The show is a rebuttal to market arguments against casting too many ethnic characters—or too many old people, or anything else. “No one’s going to say, ‘I don’t connect with this old person.’ No one’s going to say, ‘There’s too much Indian stuff in it,’ ” says Ansari. “If it’s funny and interesting, people will watch.” Nor is there an “ethnic” market out there waiting to be tapped with canned “ethnic” shows. Yet executives routinely think the way to the Indian community is, as Ansari notes animatedly, “ ‘Oh, let’s do a show about a million Indian people!’ No. We can do a show with, like, two Indian people.”

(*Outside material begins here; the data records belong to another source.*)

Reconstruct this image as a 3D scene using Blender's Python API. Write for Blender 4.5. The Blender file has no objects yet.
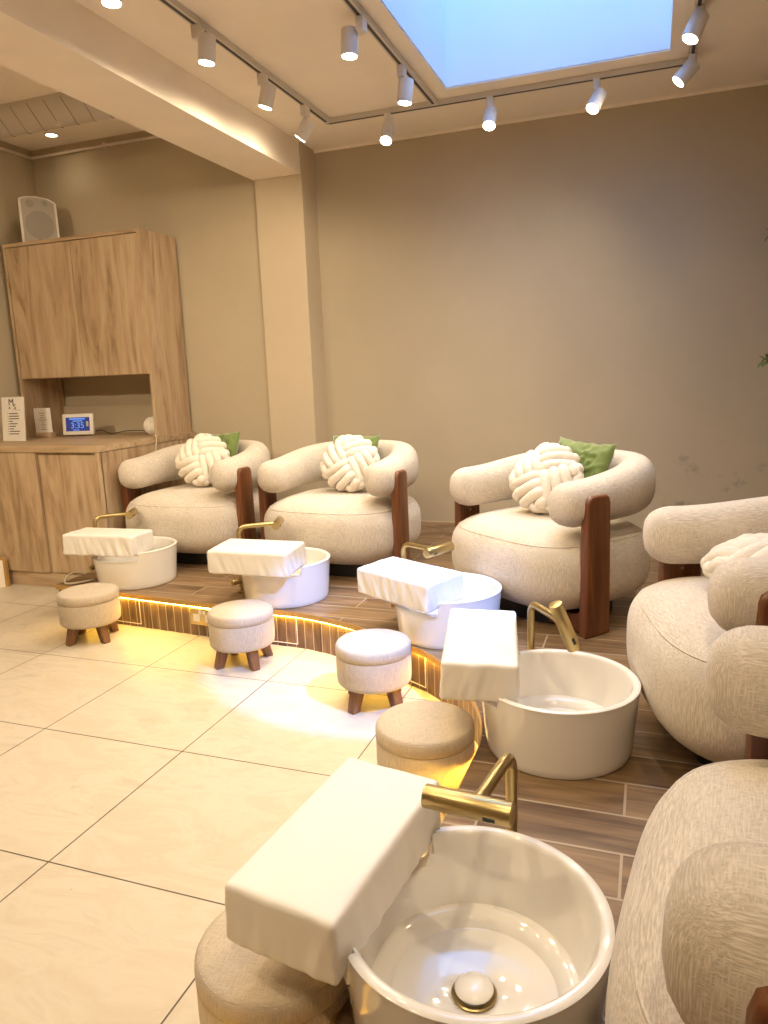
import bpy, bmesh, math, random
from mathutils import Vector, Matrix, noise
random.seed(7)
PI = math.pi
scn = bpy.context.scene
COL = scn.collection
ZP = 0.18            # platform height
ZC = 2.67            # ceiling
ZL = 2.90            # ceiling left of the beam

# ------------------------------------------------------------------ materials
def new_mat(name):
    m = bpy.data.materials.new(name); m.use_nodes = True
    nt = m.node_tree; b = nt.nodes['Principled BSDF']
    return m, nt, b
def N(nt, t, **kw):
    n = nt.nodes.new(t)
    for k, v in kw.items():
        if k in n.inputs: n.inputs[k].default_value = v
        else: setattr(n, k, v)
    return n
def L(nt, a, b): nt.links.new(a, b)
def rgb(c): return (c[0], c[1], c[2], 1)
def ramp(nt, fac, stops):
    r = nt.nodes.new('ShaderNodeValToRGB')
    els = r.color_ramp.elements
    while len(els) < len(stops): els.new(0.5)
    for e, (p, c) in zip(els, stops): e.position = p; e.color = rgb(c)
    L(nt, fac, r.inputs[0]); return r.outputs[0]
def simple(name, col, rough=.5, metal=0., spec=.5, bump=0., bscale=60., coat=0.):
    m, nt, b = new_mat(name)
    b.inputs['Base Color'].default_value = rgb(col)
    b.inputs['Roughness'].default_value = rough
    b.inputs['Metallic'].default_value = metal
    b.inputs['Specular IOR Level'].default_value = spec
    b.inputs['Coat Weight'].default_value = coat
    tc = N(nt, 'ShaderNodeTexCoord')
    n = N(nt, 'ShaderNodeTexNoise', Scale=bscale, Detail=3.)
    L(nt, tc.outputs['Object'], n.inputs['Vector'])
    mx = N(nt, 'ShaderNodeMixRGB', blend_type='MULTIPLY'); mx.inputs[0].default_value = .06
    mx.inputs[1].default_value = rgb(col); L(nt, n.outputs['Fac'], mx.inputs[2])
    L(nt, mx.outputs[0], b.inputs['Base Color'])
    if bump > 0:
        bp = N(nt, 'ShaderNodeBump', Strength=bump, Distance=.01); L(nt, n.outputs['Fac'], bp.inputs['Height']); L(nt, bp.outputs[0], b.inputs['Normal'])
    return m
def emit(name, col, s):
    m, nt, b = new_mat(name)
    b.inputs['Base Color'].default_value = rgb((0.8, 0.8, 0.8) if s > 5 else (.7, .62, .5) if s < .5 else (.01, .01, .012))
    b.inputs['Emission Color'].default_value = rgb(col); b.inputs['Emission Strength'].default_value = s
    return m
def fabric(name, c1, c2, sc=1., bump=.4):
    m, nt, b = new_mat(name)
    tc = N(nt, 'ShaderNodeTexCoord')
    outs = []
    nz = N(nt, 'ShaderNodeVectorMath', operation='MULTIPLY'); L(nt, tc.outputs['Normal'], nz.inputs[0]); L(nt, tc.outputs['Normal'], nz.inputs[1])
    sp = N(nt, 'ShaderNodeSeparateXYZ'); L(nt, nz.outputs[0], sp.inputs[0])
    for s, ax in (((38, 400, 400), 'X'), ((400, 38, 400), 'Y'), ((400, 400, 38), 'Z')):
        mp = N(nt, 'ShaderNodeMapping'); mp.inputs['Scale'].default_value = [q * sc for q in s]
        L(nt, tc.outputs['Object'], mp.inputs['Vector'])
        n = N(nt, 'ShaderNodeTexNoise', Scale=1., Detail=1.); L(nt, mp.outputs[0], n.inputs['Vector'])
        w_ = N(nt, 'ShaderNodeMath', operation='SUBTRACT'); w_.inputs[0].default_value = 1.; L(nt, sp.outputs[ax], w_.inputs[1])
        mm = N(nt, 'ShaderNodeMath', operation='MULTIPLY'); L(nt, n.outputs['Fac'], mm.inputs[0]); L(nt, w_.outputs[0], mm.inputs[1]); outs.append(mm.outputs[0])
    a = N(nt, 'ShaderNodeMath', operation='MAXIMUM'); L(nt, outs[0], a.inputs[0]); L(nt, outs[1], a.inputs[1])
    a2 = N(nt, 'ShaderNodeMath', operation='MAXIMUM'); L(nt, a.outputs[0], a2.inputs[0]); L(nt, outs[2], a2.inputs[1])
    big = N(nt, 'ShaderNodeTexNoise', Scale=9., Detail=3.); L(nt, tc.outputs['Object'], big.inputs['Vector'])
    ad = N(nt, 'ShaderNodeMath', operation='MULTIPLY_ADD'); L(nt, big.outputs['Fac'], ad.inputs[0]); ad.inputs[1].default_value = .25; L(nt, a2.outputs[0], ad.inputs[2])
    col = ramp(nt, ad.outputs[0], [(.48, c1), (.78, c2)])
    L(nt, col, b.inputs['Base Color'])
    b.inputs['Roughness'].default_value = .95; b.inputs['Specular IOR Level'].default_value = .15
    b.inputs['Sheen Weight'].default_value = .15
    bp = N(nt, 'ShaderNodeBump', Strength=bump, Distance=.003); L(nt, a2.outputs[0], bp.inputs['Height']); L(nt, bp.outputs[0], b.inputs['Normal'])
    return m
def wood(name, stops, stretch=(14, 14, 1.2), rough=.5, scale=1., dist=1.5, coat=0.):
    m, nt, b = new_mat(name)
    tc = N(nt, 'ShaderNodeTexCoord')
    mp = N(nt, 'ShaderNodeMapping'); mp.inputs['Scale'].default_value = stretch
    L(nt, tc.outputs['Object'], mp.inputs['Vector'])
    n1 = N(nt, 'ShaderNodeTexNoise', Scale=scale, Detail=5., Roughness=.62, Distortion=dist); L(nt, mp.outputs[0], n1.inputs['Vector'])
    n2 = N(nt, 'ShaderNodeTexNoise', Scale=scale * 7, Detail=3., Distortion=.4); L(nt, mp.outputs[0], n2.inputs['Vector'])
    ad = N(nt, 'ShaderNodeMath', operation='MULTIPLY_ADD'); L(nt, n2.outputs['Fac'], ad.inputs[0]); ad.inputs[1].default_value = .28; L(nt, n1.outputs['Fac'], ad.inputs[2])
    L(nt, ramp(nt, ad.outputs[0], stops), b.inputs['Base Color'])
    b.inputs['Roughness'].default_value = rough; b.inputs['Coat Weight'].default_value = coat
    bp = N(nt, 'ShaderNodeBump', Strength=.08, Distance=.004); L(nt, ad.outputs[0], bp.inputs['Height']); L(nt, bp.outputs[0], b.inputs['Normal'])
    return m
def paint(name, col, rough=.85, stains=False, var=.06):
    m, nt, b = new_mat(name)
    tc = N(nt, 'ShaderNodeTexCoord')
    n = N(nt, 'ShaderNodeTexNoise', Scale=1.7, Detail=4., Roughness=.6); L(nt, tc.outputs['Object'], n.inputs['Vector'])
    c2 = tuple(x * (1 - var * 2) for x in col); c3 = tuple(min(1, x * (1 + var)) for x in col)
    out = ramp(nt, n.outputs['Fac'], [(.3, c2), (.7, c3)])
    if stains:
        sx = N(nt, 'ShaderNodeSeparateXYZ'); L(nt, tc.outputs['Object'], sx.inputs[0])
        def band(o, lo, hi, soft):
            r1 = N(nt, 'ShaderNodeMapRange', interpolation_type='SMOOTHSTEP'); r1.inputs['From Min'].default_value = lo - soft; r1.inputs['From Max'].default_value = lo + soft
            r2 = N(nt, 'ShaderNodeMapRange', interpolation_type='SMOOTHSTEP'); r2.inputs['From Min'].default_value = hi + soft; r2.inputs['From Max'].default_value = hi - soft
            L(nt, o, r1.inputs[0]); L(nt, o, r2.inputs[0])
            mu = N(nt, 'ShaderNodeMath', operation='MULTIPLY'); L(nt, r1.outputs[0], mu.inputs[0]); L(nt, r2.outputs[0], mu.inputs[1]); return mu.outputs[0]
        bx_, bz = band(sx.outputs['X'], .0, 1.2, .16), band(sx.outputs['Z'], .2, .70, .16)
        mk = N(nt, 'ShaderNodeMath', operation='MULTIPLY'); L(nt, bx_, mk.inputs[0]); L(nt, bz, mk.inputs[1])
        mp = N(nt, 'ShaderNodeMapping'); mp.inputs['Scale'].default_value = (6, 6, 8); L(nt, tc.outputs['Object'], mp.inputs['Vector'])
        sn = N(nt, 'ShaderNodeTexNoise', Scale=1., Detail=6., Roughness=.62, Distortion=0.); L(nt, mp.outputs[0], sn.inputs['Vector'])
        th = N(nt, 'ShaderNodeMapRange', interpolation_type='SMOOTHSTEP'); th.inputs['From Min'].default_value = .535; th.inputs['From Max'].default_value = .66; L(nt, sn.outputs['Fac'], th.inputs[0])
        m2 = N(nt, 'ShaderNodeMath', operation='MULTIPLY'); L(nt, th.outputs[0], m2.inputs[0]); L(nt, mk.outputs[0], m2.inputs[1])
        m3 = N(nt, 'ShaderNodeMath', operation='MULTIPLY'); L(nt, m2.outputs[0], m3.inputs[0]); m3.inputs[1].default_value = .7
        mx = N(nt, 'ShaderNodeMixRGB'); L(nt, m3.outputs[0], mx.inputs[0]); L(nt, out, mx.inputs[1]); mx.inputs[2].default_value = (.22, .20, .16, 1); out = mx.outputs[0]
    L(nt, out, b.inputs['Base Color'])
    b.inputs['Roughness'].default_value = rough; b.inputs['Specular IOR Level'].default_value = .25
    f = N(nt, 'ShaderNodeTexNoise', Scale=140., Detail=2.); L(nt, tc.outputs['Object'], f.inputs['Vector'])
    bp = N(nt, 'ShaderNodeBump', Strength=.05, Distance=.003); L(nt, f.outputs['Fac'], bp.inputs['Height']); L(nt, bp.outputs[0], b.inputs['Normal'])
    return m
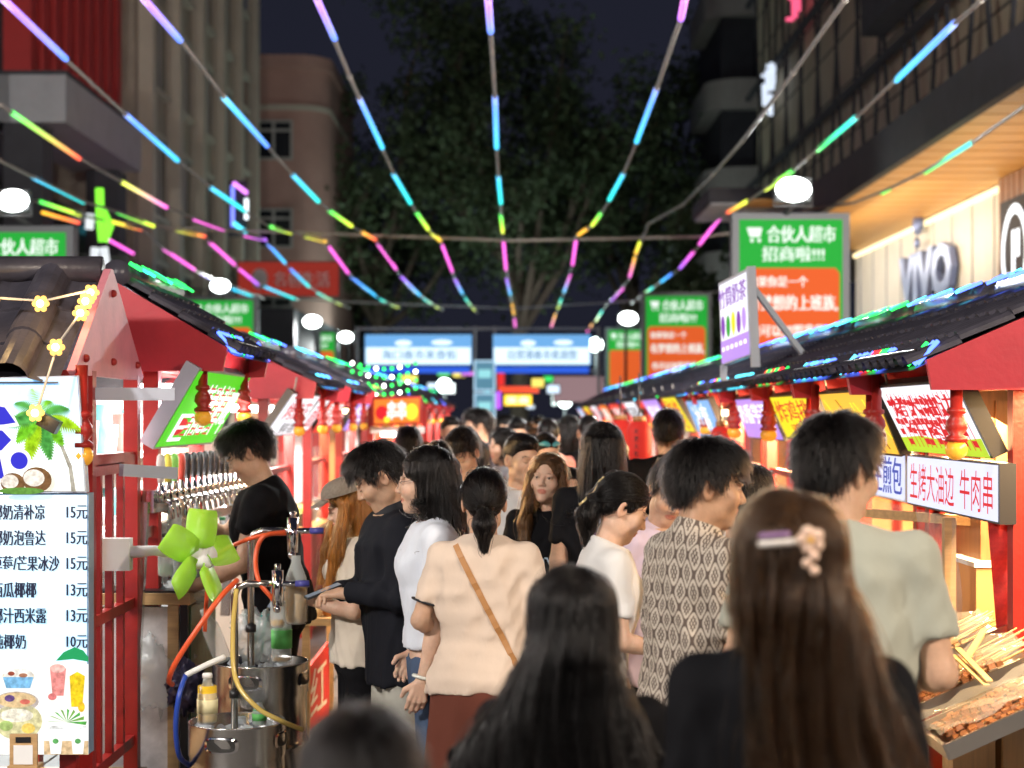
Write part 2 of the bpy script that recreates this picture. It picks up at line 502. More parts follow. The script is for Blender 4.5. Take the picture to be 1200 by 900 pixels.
blobsign('facade_logo_sign', 'white and red lit characters high on the lattice facade', (7.4, 47, 11.5), [(m_gl_wht, 12, 1.6, -.4), (m_gl_pnk, 6, -3.2, 1.1)], 3)

# ---- shops on the left street front
def shopsign(name, label, Q, face, texts, case=m_dark, **k): return lightbox(name, label, 'shop sign', Q, face, case, texts, thick=.15, border=.03, **k)
wl = glow('letter_white', (1, 1, 1), 1.3)
Q = [at(84, 296, 29), at(150, 300, 29), at(150, 330, 29), at(84, 330, 29)]
shopsign('dark_shop_sign', 'dark shop sign with white lettering beside the green billboard', Q, m_dark, [('Vistar', .15, .25, .85, .8, wl)])
Q = [at(278, 306, 50), at(398, 306, 50), at(398, 348, 50), at(278, 348, 50)]
def redsh(l, q): qell(l, q, .22, .5, .08, .3, mat('sign_white_dull', (.8, .7, .7), .5), .01)
shopsign('red_shop_sign', 'wide dull red shop sign with a round white emblem on the left', Q, glow('red_sign_face', (.32, .03, .02), .8), [('名创生活', .36, .3, .9, .72, mat('sign_white_dull', (.8, .7, .7), .5))], shapes=redsh)
sh = thing('shop_row', 'low grey shop row behind the left stalls under the red sign', 'building', (-11.5, 50, 0))
w = MB(); w.box((0, 8, 2.5), (10, 14, 5), m_dark); w.build('wall', None, sh)
for k in range(4):
    b = MB(); b.box((-3.4 + k * 2.3, .96, 1.6), (2, .1, 2.6), glow('shop_window_glow', (.9, .75, .55), .5)); b.build('shop_window', None, sh)
t = thing('leaf_neon_sign', 'green and white leaf-shaped neon sign on the left facade', 'neon sign', at(113, 265, 28))
for k, (c, pts) in enumerate(((glow('neon_green', (.25, 1, .05), 1.3), [(.05, .62), (.06, .2), (.1, -.25)]), (glow('neon_green', (.2, 1, .05), 1.3), [(.1, .25), (.22, .0), (.12, -.25)]),
                              (glow('neon_white', (.8, .85, .9), 1.0), [(-.1, .2), (-.12, -.05)]), (glow('neon_white', (.8, .85, .9), 1.0), [(-.02, -.35), (-.05, -.7)]), (glow('neon_white', (.8, .85, .9), 1.0), [(.12, -.35), (.16, -.65)]))):
    b = MB(); b.tube([(x, 0, z) for x, z in pts], [.07] * len(pts), 8, c); b.build('neon_tube', None, t)
t = thing('corner_neon_sign', 'upright dark sign outlined in violet and cyan neon on the left facade', 'neon sign', at(278, 244, 46))
b = MB(); b.box((0, .1, 0), (.5, .12, 1.5), m_dark); b.build('board', None, t)
for c, pts in ((glow('neon_violet', (.8, .25, 1), 1.8), [(-.1, .68), (.27, .4)]), (glow('neon_white2', (.85, .95, 1), 1.8), [(.25, .25), (.25, -.3)]), (glow('neon_cyan', (.1, .8, 1), 1.8), [(-.1, -.4), (.25, -.66)]), (glow('neon_blue', (.2, .25, 1), 1.5), [(-.12, .6), (-.12, -.5)])):
    b = MB(); b.tube([(x, -.02, z) for x, z in pts], .05, 8, c); b.build('neon_tube', None, t)

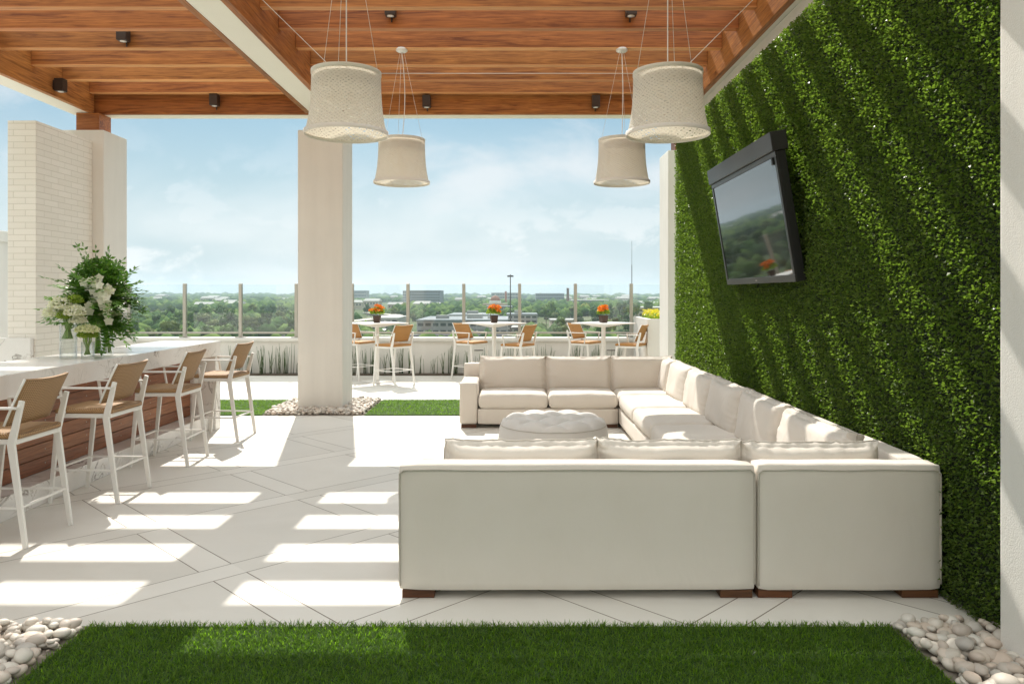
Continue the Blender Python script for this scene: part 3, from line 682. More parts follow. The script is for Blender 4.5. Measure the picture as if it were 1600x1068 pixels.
back_cush(B, (SXR - AT - .13, 4.98, .565), 1.06, .44, .17, R(180), 16, .16)
Cs = section('middle sofa section nearer the camera along the green wall', xi, SXR, yi0 + .004, ym - .002, ['right'], [],
             [(xi - .01, SXR - AT, yi0 + .004, 5.99), (xi - .01, SXR - AT, 5.99, ym - .002)], [(xi + .04, xi + .14, yi0 + .02, yi0 + .2)], 9)
for k, (a0, a1) in enumerate(((5.52, 6.46), (6.46, 7.41))): back_cush(Cs, (SXR - AT - .135, (a0 + a1) / 2, .575), a1 - a0 + .02, .45, .18, R(180), 21 + k, .17)
Dd = section('middle sofa section farther from the camera along the green wall', xi, SXR, ym + .002, yi1 - .004, ['right'], [],
             [(xi - .01, SXR - AT, ym + .002, 8.08), (xi - .01, SXR - AT, 8.08, yi1 - .004)], [(xi + .04, xi + .14, yi1 - .2, yi1 - .02)], 13)
for k, (a0, a1) in enumerate(((7.41, 8.36), (8.36, 9.28))): back_cush(Dd, (SXR - AT - .135, (a0 + a1) / 2, .575), a1 - a0 + .02, .45, .18, R(180), 25 + k, .17)
E = section('rear corner ivory sofa section where the two back rows meet by the far column', xi, SXR, yi1, SY1, ['far', 'right'], [],
            [(xi, SXR - AT, yi1, SY1 - AT)], [(xi + .04, xi + .16, yi1 + .02, yi1 + .12)], 17)
back_cush(E, (1.66, SY1 - AT - .135, .58), .80, .46, .18, R(-90), 31, .15)
back_cush(E, (SXR - AT - .135, 9.55, .575), .56, .45, .17, R(180), 32, .17)
Fs = section('rear ivory sofa section facing the camera with a left arm', -.63, xi - .004, yi1, SY1, ['far'], ['left'],
             [(-.41, .437, yi1 - .015, SY1 - AT), (.437, xi - .004, yi1 - .015, SY1 - AT)], [(-.61, -.43, yi1 + .02, yi1 + .12), (1.12, 1.27, yi1 + .02, yi1 + .12)], 21)
for k, (x0, x1) in enumerate(((-.41, .435), (.435, 1.27))): back_cush(Fs, ((x0 + x1) / 2, SY1 - AT - .135, .58), x1 - x0, .46, .18, R(-90), 35 + k, .15)

# ottoman
ot = thing('ottoman', 'round tufted ivory ottoman in the middle of the sofa', 'ottoman', (.40, 7.38, 0))
prof = [(.515, .05), (.535, .055), (.538, .12), (.53, .25), (.518, .33), (.508, .352)]
MB().lathe([(.0001, .05)] + prof, (.40, 7.38, 0), 72).build('body', 'ottoman', ot)
MB().lathe([(.0001, 0.001), (.42, .001), (.42, .049), (.0001, .049)], (.40, 7.38, 0), 48).build('plinth', 'feet', ot)
b = MB(); nr, na = 34, 120; vs = []; fs = []; gs = .18; buttons = []
def tuft(x_, y_):
    u = (x_ / gs + y_ / gs) * .5; v = (x_ / gs - y_ / gs) * .5
    return (abs(math.sin(math.pi * u)) * abs(math.sin(math.pi * v))) ** .5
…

Master of None is also insightful about relationships. It’s perhaps a beneficiary of research Ansari did for his 2015 book Modern Romance, co-written with an NYU sociologist. We can treat people like crap now, the unfailingly decent Dev quips before flaking out on a date. But mostly the show benefits from Ansari’s experiences, and Yang’s, and co-star Noël Wells’s, the product of searching, personal sessions in the writers’ room.

A recent review credited Ansari and Yang with creating a Louie for Millennials, but it’s also a funnier, more inventive Girls, where everyone isn’t white and privileged and moody, a less cynical Extras. Master of None plumbs the richness, and humour, of the contemporary urban experience: the travails of a childless man going to backyard birthday parties in Brooklyn; the delicate negotiating act we all face with parents; the bizarreness of dating mores. The show is about an Indian, but it’s not just about an Indian; it’s about young people, but not just about young people.

Questions swirl about a second season, but Master of None has already found a life past the 10 episodes released on Netflix. As Ansari quipped his way through the late-night circuit, cracking wise on the The Late Show about Stephen Colbert’s very white crew, or on Jimmy Fallon about Bobby Jindal, he and Yang and their cast had already launched a profound conversation about diversity of every kind in culture, and done it in such a funny, honest and good-natured way, it can’t be ignored anymore.